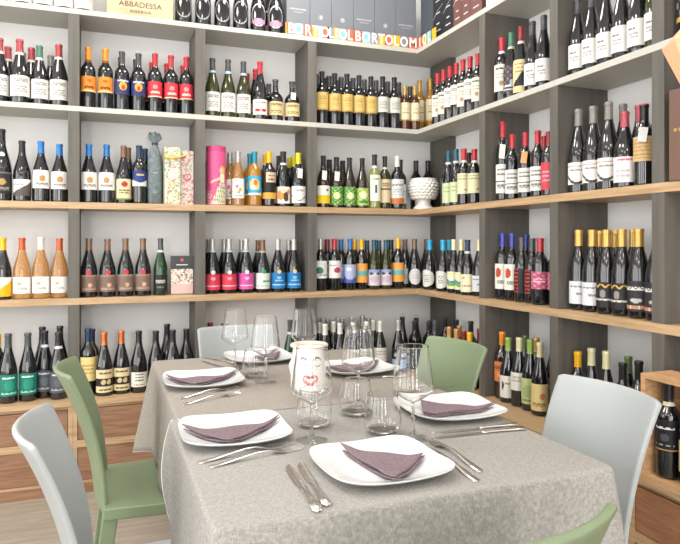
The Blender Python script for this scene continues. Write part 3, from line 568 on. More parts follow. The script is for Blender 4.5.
def make_bottle(style, x, y, z, h, face, lab_text, group, w=None):
    shape, glass, cap, lb, look, ex = ST[style]
    e = empty('wine_bottle', (x, y, z), face, label=lab_text, cat='wine bottle', group=group)
    ws = ex.get('w', 1) if w is None else w
    e.scale = (ws, ws, h / BH)
    link('bottle_glass', body_mesh(shape, glass), e)
    c0 = SH[shape][1]
    cp = link('capsule', ring_mesh(shape, c0, .999, capm(cap), cap, cap=True), e)
    if ex.get('topc'): link('capsule_top', ring_mesh(shape, .985, .9995, capm(ex['topc']), 'top' + ex['topc'], off=.0012, cap=True), cp)
    if ex.get('nb'): link('neck_band', ring_mesh(shape, c0 - .045, c0 - .004, pap(ex['nb']), ex['nb'], steps=3), e)
    lo = link('label', label_mesh(shape, lb), e) if lb else None
    if ex.get('seal'): link('seal', seal_mesh(shape, ex['seal'], ex['st']), lo)
    if ex.get('tag'):
        ts = link('tag_string', loop_mesh(), e); ts.location = (0, 0, BH * .80)
        o = link('neck_tag', tag_mesh(ex['tag']), ts); o.location = (.004, -.036, -BH * .095); o.rotation_euler = (R(-14), R(8), R(10))
        if shape == 'burg': o.location.y = -.031
    if ex.get('wire'):
        def fn():
            mb = MB()
            for s in (0, pi / 2): mb.tube([(.018 * cos(a) * cos(s), .018 * cos(a) * sin(s), .022 * sin(a)) for a in [pi * k / 12 for k in range(13)]], .0012, 5)
            me = bpy.data.meshes.new('wire'); me.from_pydata(mb.v, [], mb.f); me.materials.append(M_steel_b); return me
        link('wire_cage', misc_mesh('wire', fn), e).location = (0, 0, BH * .995)
    return e
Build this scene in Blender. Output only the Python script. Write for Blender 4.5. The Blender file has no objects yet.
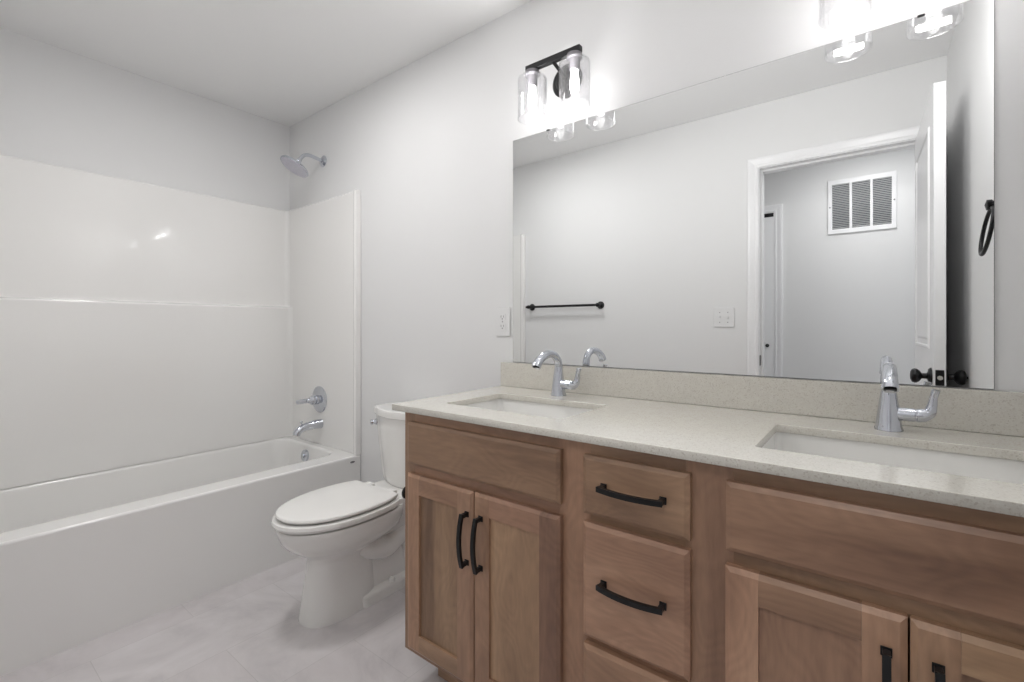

◇ ◇ ◇ ◇

* _Task description_
Report all lines of the data that include the word "Write".

* _Written answer_
The Blender Python script for this scene continues. Write part 3, from line 568 on. More parts follow. The script is for Blender 4.5.
Build this scene in Blender. Output only the Python script. Write for Blender 4.5. The Blender file has no objects yet.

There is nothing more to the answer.